Dave's abbreviated resume appears below; I'm also working on getting him a real web site.

Ratings

ATP (Airline Transport Pilot)
CFI (Certified Flight Instructor)
CFII (Certified Instrument Flight Instructor)
MEI (Multi-Engine Flight Instructor)
AGI (Advanced Ground Instructor)
IGI (Instrument Ground Instructor)
FAA Level III (Gold) Wings

Flight Time

4,000+ hours total time (2,000+ multiengine / 1,500+ multi-turbine),
2,000+ hours of flight instruction given

Languages

Ich spreche Deutsch
Jeg taler dansk
Ik spreek Nederlands

Publications and professional experience


Regular contributing editor on aviation, flight instruction, how-to, and editorials, to Plane & Pilot, In Flight USA, AOPA Flight Training and several other publications.

Owner of an "Elite" regulation IFR Simulator with entire U.S. navigation and approach data base and approach plates with Advanced and MD-80 aircraft for Private, Instrument, CFII, and ATP candidates.

Associate in Science (A.S.) in Aeronautics & Bachelor of Arts (B.A.) in Geography of Transportation - San Francisco State University, 1988.
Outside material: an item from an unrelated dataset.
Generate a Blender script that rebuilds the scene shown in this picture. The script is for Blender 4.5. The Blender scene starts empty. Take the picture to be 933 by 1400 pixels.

Former corporate and FAR part 121 Airline pilot with PIC/SIC experience on EFIS/FMS (Glass Cockpit) and traditional cockpit turboprops and jets - Graduate of Flight Safety International ATR 42/72 systems and full motion simulator training.

Professional piloting experience in all regions of the United States (New England, the Boston - Washington D.C. corridor, Deep South and Texas Gulf, Southwest and High Desert, Northwest, West, and San Francisco - Los Angeles - San Diego corridor.

15 years of aviation experience including FBO aircraft fueler and mechanic's aid, airline check-in agent (Lufthansa German Airlines, Canadian Airlines International, Northwest), airline Dutch/German interpreter (KLM Royal Dutch Airlines), Flight instructor, corporate pilot and airline pilot.

Member of Alameda Aero Club since 1986; Member of Board of Directors 1991 - 1994; Flight instructor since 1991.